How can we love God with all our heart? Well, the heart, of course, is the core of human affectivity and charity. So often, this is pretty messy business, as we all well know. At the beginning of our lives, our hearts are drawn primarily to our mothers, and the other loving members of our family. But soon the heart is tugged in other directions as well, because of friends, and a betrothed, and other people, and even other things in our lives. Don’t these affections, some of them very noble, make it impossible for us to love God with all our heart?
But, as St. Augustine wrote, “You have made us for Yourself, O Lord, and our heart is restless until it rests in You.” When the human heart is caught up with loving people or things for their own sakes, it can be only partially and temporarily satisfied - it remains restless, unfulfilled, simply because it was made for more. My human thirst cannot be satisfied by any drop of even the purest, freshest water, and even a full glass or whole gallon of such water would only last so long - to truly and fully quench my thirst, I need a fountain, an endless supply of water! So too, the human heart cannot fully be filled with finite love - no, for the heart ever thirsts for the infinite fountain of love, God Himself!
The many human loves of our hearts, then, must be tethered to our love for God, or else they will inevitably break our hearts. A husband and wife who love each other wholeheartedly with the pure love with which God unites them and blesses them to faithfully mirror and magnify, to zealously echo and incarnate His divine love, to help and be helped on the ladder of love reaching to Heaven - such a saintly couple show how to wholly love God through holy love shared and kindled by divine design with all their heart!

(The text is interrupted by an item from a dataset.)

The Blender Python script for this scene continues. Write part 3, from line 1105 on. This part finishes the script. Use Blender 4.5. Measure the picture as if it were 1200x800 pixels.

How then can we love God with all our soul? Well, the soul, of course, is the seat of human identity, spirituality, and morality. All that is the essence of our lives: What do we stand for? Where do we strive to set ourselves, not just in time, but in eternity? Where do we turn for guidance in our lives to sort through the dire dilemmas of right and wrong?
The soul-searching essentials of life are thus likewise our sanctioned avenues of love, which cannot be reduced to merely the sensual and corporeal aspect. God created us body and soul, and yet the materialistic world would have us ignore or deny the whole second half of the equation. But what happens then? So many have been burned by those who love just the body, but not the soul - surely, there’s no need for hypothetic examples from me.
Like the heart, the soul was made for love - transcendent, immortal love! But like the heart, the soul can be tragically spent and lost on less than living love, those pretenders and parodies and perversions of love, those mockeries and make-believes and mistaken identities of love - all of those soulless loves! Only with God is there soul-animating love. Why? Because He is the very source of the soul, as Scripture says, “the LORD God formed man out of the clay of the ground and blew into his nostrils the spirit of life, and so man became a living soul.”
How then can we love God with all our strength? Well, strength, of course, is the standard of human ability, corporality, and mortality. These too are meaty matters of our lives. For who needs or wants love that is merely theoretical? What worth is there in a weak love? The only thing that counts is love that is strong, real, practical, lived out, fortified with constant exercise, and proven with deeds and actions, and not just professed with words.
Like the heart and the soul, our strength was made for love - almighty, everlasting love! But like the heart and the soul, our strength too can be wasted and thrown away to less than love. Lust and greed and selfish ambition, self-pride and idolatrous self-love, cynicism and sloth will all sap our strength, or tap it for the service of Hell. Only when all our strength is exerted in love for the omnipotent God can it well carry all burdens of life and the sacrificial loads of love.
“You shall love the Lord your God with all your heart, with all your soul, and with all your strength. ” Already, that commands so much, yet when Jesus quoted Scripture, He saw fit to insert, “and with all your mind.” How then can we love God with all our mind? Well, the mind, of course, is the measure of human intelligibility, sanity, and creativity. And when we meditate on the Word of God, and think about what He teaches, soon the enlightening insight will remind us of how much more you and I can love the Lord our God, when we just hear anew the command and carry it out with all our lives: “Hear, O Israel! The Lord our God is Lord alone! You shall love the Lord your God with all your heart, with all your soul, with all your mind, and with all your strength!”